18. That leads to the question of alimony. The wife claims alimony of Rs. 500/- a month. In her application it is stated that the husband earns atleast Rs. 3,000/- per month. Neither side, has produced any evidence regarding income of the husband. The husband has no valid defence to the claim, Interim alimony of Rs. 250/- per, month was granted. Reasonableness of this was not contested by the husband. Having regard to circumstances, like inflation, lack of means in the wife, etc. the husband is directed to pay alimony to the wife, at the rate of Rs. 350/-(Three Hundred and Fifty) per month.

19. To proceed -- the application for restitution of conjugal rights, remains to be considered. There is no basis to think that the wife withheld her society wrongfully, or that grounds are made for restitution of conjugal rights. The evidence of the wife shows that the husband was persuading her to enter into sexual relathionship with his friends. There is no reason to disbelieve this evidence. It will be against policy of law to grant restitution of conjugal rights in these circumstances. Besides, the marriage itself is void. The prayer of restitution of conjugal rights cannot be granted, and is accordingly rejected.

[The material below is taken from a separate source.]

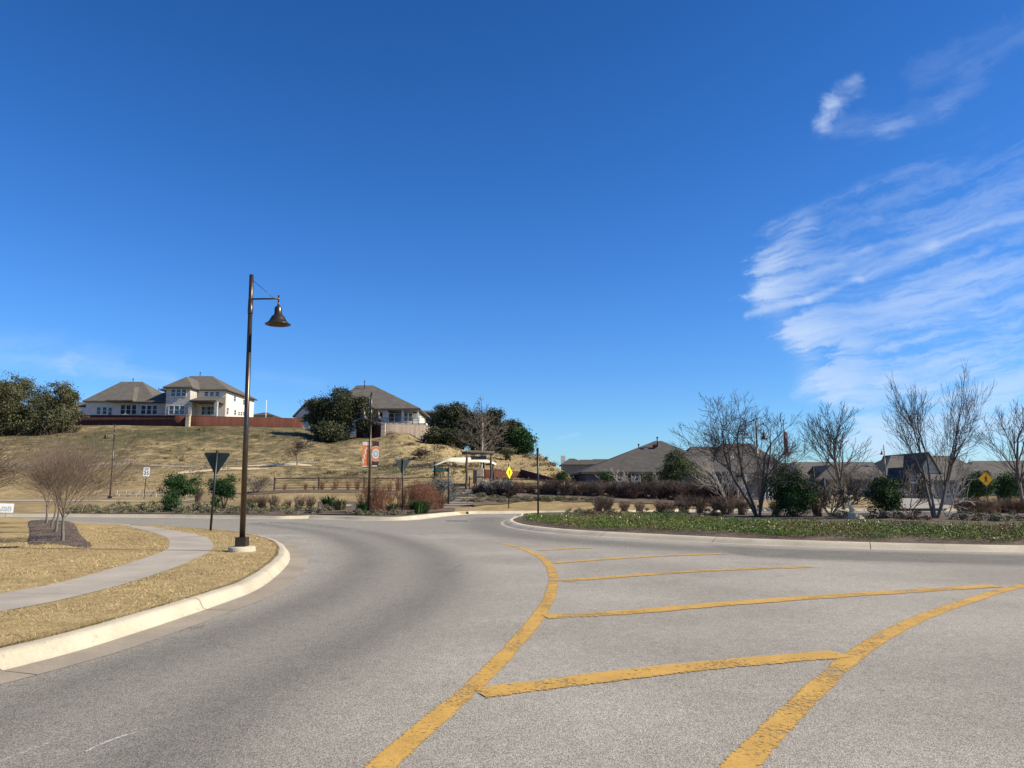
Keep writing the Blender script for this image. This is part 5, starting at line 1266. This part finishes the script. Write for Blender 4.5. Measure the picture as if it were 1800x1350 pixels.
# trees by house D and right
oak(1192, 66, 1150, 1236, 789, 862, 'mid green cedar before the broad brown roof', 216, [(.03, .05, .02), (.07, .09, .035), (.12, .14, .06)], n=9000, size=.16, clump=.22, low=.05, name='cedar_tree', trunks=1)
oak(1228, 64, 1205, 1262, 815, 870, 'yellowish thin bush right of the green cedar', 217, OLIVE, n=3500, size=.11, clump=.2, low=.0, name='evergreen_bush')
oak(1070, 68, 1050, 1085, 829, 848, 'small green shrub before the blue grey house windows', 218, GREEN, n=2600, size=.13, clump=.15, name='evergreen_bush', trunks=1)
oak(1136, 64, 1118, 1160, 830, 868, 'dark shrub under the eave of the blue grey house', 219, DK, n=3000, size=.13, clump=.2, low=.0, name='evergreen_bush', trunks=1)
oak(1712, 62, 1683, 1760, 828, 880, 'dark evergreen thicket behind the amber crossing sign', 220, GREEN, n=7000, size=.16, clump=.22, low=.0, name='evergreen_bush')
oak(1765, 64, 1735, 1815, 832, 880, 'dark evergreen thicket right of the amber crossing sign', 221, GREEN, n=6000, size=.16, clump=.22, low=.0, name='evergreen_bush')
oak(1622, 88, 1610, 1636, 835, 876, 'narrow dark shrub before the entry gable of the brown roofed house', 222, DK, n=2500, size=.16, clump=.2, low=.0, name='evergreen_bush', trunks=1)
oak(1585, 88, 1572, 1604, 858, 877, 'grey green rounded shrub before the right house windows', 223, SAGE, n=2200, size=.14, clump=.18, low=.0, name='evergreen_bush', trunks=1)
oak(1500, 84, 1460, 1545, 818, 872, 'brown grey leafless thicket before the taupe roofed house', 224, [(.05, .042, .036), (.09, .075, .062), (.13, .11, .09)], n=4500, size=.12, clump=.4, low=.0, name='thicket')

def bush(loc, xl, xr, yt, label, seed, cols, n, size, name='evergreen_bush', group=None, lobes=5, yb=None):
    t = thing(name, loc, label, 'bush', group); d = loc.y; k = d * cp / F; pxc = 900 + loc.x / (d * cp) * F; H = P(0, yt, d).z - loc.z
    a, b = (xl - pxc) * k, (xr - pxc) * k; rd = random.Random(seed); blobs = []; z0 = 0 if yb is None else P(0, yb, d).z - loc.z
    for i in range(lobes + 6):
        r_ = (b - a) * rd.uniform(.15, .27); x = a + r_ + (b - a - 2 * r_) * rd.random(); z = z0 + (H - z0) * rd.uniform(.22, .80)
        blobs.append((x, rd.uniform(-.25, .25) * (b - a), z, r_, r_, (H - z0) * rd.uniform(.16, .3)))
    blobs.append(((a + b) / 2, 0, z0 + (H - z0) * .44, (b - a) * .36, (b - a) * .34, (H - z0) * .40))
    tr = MB()
    for q in range(5): an = q * 1.26; tr.tube([(0, 0, -.05), (math.cos(an) * .12 * (b - a), math.sin(an) * .1 * (b - a), z0 * .6 + H * .2), (math.cos(an) * .3 * (b - a), math.sin(an) * .25 * (b - a), (z0 + H) * .5)], [.03, .022, .012], 5)
    tr.build('stems', M_barko, t); foliage('foliage', blobs, n, size, cols, t, seed, clump=.05 + .045 * (b - a), nclump=max(30, n // 110)); return t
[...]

20. In the result, O.P. No. 1074/87 C is allowed, and it is declared that the marriage is null and void. The husband will pay alimony at the rate of Rs. 350/- (Three Hundred & Fifty) per month to the wife. O. P. No. 1470/92 is dismissed. Parties will suffer their costs.

21. I place on record, appreciation of the help rendered by Shri Sebastian Champappilly, who appeared as Amicus Curiae and addressed the Court on all aspects of the case, with thoroughness and erudition.